*Aim*: Reproduce the material that follows, please, but only from its first line to the line containing "scene.camera = cam", inclusive.

****************

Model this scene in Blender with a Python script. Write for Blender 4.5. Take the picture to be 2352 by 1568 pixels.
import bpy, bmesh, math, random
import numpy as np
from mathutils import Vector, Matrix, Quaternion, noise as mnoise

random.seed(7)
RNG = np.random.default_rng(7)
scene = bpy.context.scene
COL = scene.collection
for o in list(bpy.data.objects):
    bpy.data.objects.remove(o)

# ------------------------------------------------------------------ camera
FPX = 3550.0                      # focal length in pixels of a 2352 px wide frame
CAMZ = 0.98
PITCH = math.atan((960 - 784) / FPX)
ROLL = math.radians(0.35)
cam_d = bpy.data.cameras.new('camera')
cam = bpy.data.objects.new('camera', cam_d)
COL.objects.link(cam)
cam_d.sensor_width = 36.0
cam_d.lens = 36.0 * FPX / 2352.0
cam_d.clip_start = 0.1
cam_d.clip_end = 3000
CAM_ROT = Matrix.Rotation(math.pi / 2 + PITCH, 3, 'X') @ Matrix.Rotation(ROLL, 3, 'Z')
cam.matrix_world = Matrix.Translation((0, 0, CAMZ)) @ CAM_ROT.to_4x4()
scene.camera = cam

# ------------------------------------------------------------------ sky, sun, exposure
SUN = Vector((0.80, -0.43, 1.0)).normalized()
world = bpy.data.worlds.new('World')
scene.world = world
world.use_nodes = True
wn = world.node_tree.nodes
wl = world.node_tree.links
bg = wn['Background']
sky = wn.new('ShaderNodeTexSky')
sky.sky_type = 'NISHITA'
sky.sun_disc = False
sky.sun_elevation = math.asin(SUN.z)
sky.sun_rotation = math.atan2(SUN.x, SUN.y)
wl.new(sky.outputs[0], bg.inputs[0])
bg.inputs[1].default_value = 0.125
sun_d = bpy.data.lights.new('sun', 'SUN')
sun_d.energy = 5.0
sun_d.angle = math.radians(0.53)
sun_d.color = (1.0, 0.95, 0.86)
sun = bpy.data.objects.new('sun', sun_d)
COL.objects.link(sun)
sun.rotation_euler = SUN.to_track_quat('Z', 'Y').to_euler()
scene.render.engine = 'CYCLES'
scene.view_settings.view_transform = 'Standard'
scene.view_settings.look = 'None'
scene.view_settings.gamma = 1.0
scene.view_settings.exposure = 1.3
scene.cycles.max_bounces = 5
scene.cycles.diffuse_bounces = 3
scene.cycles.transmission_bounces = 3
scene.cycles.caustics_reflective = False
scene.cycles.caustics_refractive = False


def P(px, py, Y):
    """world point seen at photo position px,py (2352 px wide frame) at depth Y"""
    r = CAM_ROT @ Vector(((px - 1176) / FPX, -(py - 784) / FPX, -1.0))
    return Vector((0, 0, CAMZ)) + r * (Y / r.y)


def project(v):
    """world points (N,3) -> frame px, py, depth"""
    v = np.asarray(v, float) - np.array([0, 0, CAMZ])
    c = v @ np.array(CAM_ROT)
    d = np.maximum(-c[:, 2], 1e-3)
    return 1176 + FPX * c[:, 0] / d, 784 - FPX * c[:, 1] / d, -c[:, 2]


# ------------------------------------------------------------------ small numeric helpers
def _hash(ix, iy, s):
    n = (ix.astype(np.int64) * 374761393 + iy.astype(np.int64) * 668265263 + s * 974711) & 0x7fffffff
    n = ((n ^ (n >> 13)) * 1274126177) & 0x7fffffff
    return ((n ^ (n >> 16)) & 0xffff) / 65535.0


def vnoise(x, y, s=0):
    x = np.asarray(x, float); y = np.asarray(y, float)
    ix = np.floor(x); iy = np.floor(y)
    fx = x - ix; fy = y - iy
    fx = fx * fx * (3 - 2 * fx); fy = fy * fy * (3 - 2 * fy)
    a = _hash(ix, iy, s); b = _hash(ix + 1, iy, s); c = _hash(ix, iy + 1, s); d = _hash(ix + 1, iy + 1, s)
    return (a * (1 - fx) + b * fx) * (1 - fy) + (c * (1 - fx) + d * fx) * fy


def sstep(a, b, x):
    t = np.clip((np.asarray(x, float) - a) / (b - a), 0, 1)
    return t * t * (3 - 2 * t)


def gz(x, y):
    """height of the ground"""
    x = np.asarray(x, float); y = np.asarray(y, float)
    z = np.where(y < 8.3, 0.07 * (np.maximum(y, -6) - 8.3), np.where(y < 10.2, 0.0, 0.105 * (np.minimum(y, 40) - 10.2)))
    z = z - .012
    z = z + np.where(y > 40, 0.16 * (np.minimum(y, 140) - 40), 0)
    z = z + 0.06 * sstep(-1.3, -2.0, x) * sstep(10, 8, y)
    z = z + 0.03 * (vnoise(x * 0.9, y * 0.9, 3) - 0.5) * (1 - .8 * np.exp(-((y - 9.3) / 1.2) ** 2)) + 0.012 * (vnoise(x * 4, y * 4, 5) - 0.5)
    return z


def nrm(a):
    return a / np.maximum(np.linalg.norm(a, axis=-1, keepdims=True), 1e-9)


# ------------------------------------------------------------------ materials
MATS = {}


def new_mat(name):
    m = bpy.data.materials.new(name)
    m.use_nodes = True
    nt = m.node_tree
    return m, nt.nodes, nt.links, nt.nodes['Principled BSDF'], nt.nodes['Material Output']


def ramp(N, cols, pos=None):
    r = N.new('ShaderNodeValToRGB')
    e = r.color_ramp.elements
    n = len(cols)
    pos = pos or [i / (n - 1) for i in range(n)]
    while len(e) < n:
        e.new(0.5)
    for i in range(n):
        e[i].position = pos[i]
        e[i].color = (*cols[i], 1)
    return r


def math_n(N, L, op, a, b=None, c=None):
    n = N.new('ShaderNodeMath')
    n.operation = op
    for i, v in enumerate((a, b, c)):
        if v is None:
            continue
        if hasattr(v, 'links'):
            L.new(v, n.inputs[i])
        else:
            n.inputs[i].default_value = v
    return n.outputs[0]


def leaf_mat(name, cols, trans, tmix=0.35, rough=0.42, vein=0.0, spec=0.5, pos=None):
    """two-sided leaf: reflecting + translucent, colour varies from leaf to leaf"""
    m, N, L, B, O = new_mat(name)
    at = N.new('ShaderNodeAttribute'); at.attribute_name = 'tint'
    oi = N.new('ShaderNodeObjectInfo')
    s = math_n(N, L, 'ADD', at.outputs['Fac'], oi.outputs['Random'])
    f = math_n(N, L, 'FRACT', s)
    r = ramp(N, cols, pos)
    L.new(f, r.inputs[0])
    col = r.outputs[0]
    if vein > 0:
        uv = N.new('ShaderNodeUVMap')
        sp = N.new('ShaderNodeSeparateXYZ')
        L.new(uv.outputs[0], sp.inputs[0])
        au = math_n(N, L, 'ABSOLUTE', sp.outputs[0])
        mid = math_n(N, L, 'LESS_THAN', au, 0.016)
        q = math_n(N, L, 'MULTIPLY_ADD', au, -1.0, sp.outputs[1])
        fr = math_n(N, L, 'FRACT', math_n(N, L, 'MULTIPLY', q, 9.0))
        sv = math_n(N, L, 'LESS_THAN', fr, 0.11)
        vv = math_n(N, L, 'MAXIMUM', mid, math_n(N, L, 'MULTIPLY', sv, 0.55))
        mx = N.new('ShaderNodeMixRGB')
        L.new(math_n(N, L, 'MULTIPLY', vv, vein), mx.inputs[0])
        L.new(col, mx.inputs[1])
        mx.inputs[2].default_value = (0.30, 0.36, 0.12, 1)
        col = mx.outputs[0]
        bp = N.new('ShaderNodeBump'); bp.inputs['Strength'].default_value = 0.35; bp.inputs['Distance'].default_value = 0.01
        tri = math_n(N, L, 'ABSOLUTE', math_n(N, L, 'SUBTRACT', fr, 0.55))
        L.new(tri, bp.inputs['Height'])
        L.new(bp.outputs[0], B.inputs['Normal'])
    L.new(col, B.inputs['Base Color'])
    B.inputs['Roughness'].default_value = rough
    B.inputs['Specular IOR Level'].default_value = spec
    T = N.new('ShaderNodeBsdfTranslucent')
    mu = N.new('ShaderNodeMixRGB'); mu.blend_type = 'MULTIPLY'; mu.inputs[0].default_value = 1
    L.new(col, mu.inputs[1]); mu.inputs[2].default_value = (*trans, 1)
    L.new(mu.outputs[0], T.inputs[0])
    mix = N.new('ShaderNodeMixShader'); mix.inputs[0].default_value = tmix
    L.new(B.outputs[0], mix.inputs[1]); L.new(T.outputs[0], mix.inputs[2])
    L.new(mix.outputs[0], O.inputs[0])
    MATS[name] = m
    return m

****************

*Result for this exercise*:
Model this scene in Blender with a Python script. Write for Blender 4.5. Take the picture to be 2352 by 1568 pixels.
import bpy, bmesh, math, random
import numpy as np
from mathutils import Vector, Matrix, Quaternion, noise as mnoise

random.seed(7)
RNG = np.random.default_rng(7)
scene = bpy.context.scene
COL = scene.collection
for o in list(bpy.data.objects):
    bpy.data.objects.remove(o)

# ------------------------------------------------------------------ camera
FPX = 3550.0                      # focal length in pixels of a 2352 px wide frame
CAMZ = 0.98
PITCH = math.atan((960 - 784) / FPX)
ROLL = math.radians(0.35)
cam_d = bpy.data.cameras.new('camera')
cam = bpy.data.objects.new('camera', cam_d)
COL.objects.link(cam)
cam_d.sensor_width = 36.0
cam_d.lens = 36.0 * FPX / 2352.0
cam_d.clip_start = 0.1
cam_d.clip_end = 3000
CAM_ROT = Matrix.Rotation(math.pi / 2 + PITCH, 3, 'X') @ Matrix.Rotation(ROLL, 3, 'Z')
cam.matrix_world = Matrix.Translation((0, 0, CAMZ)) @ CAM_ROT.to_4x4()
scene.camera = cam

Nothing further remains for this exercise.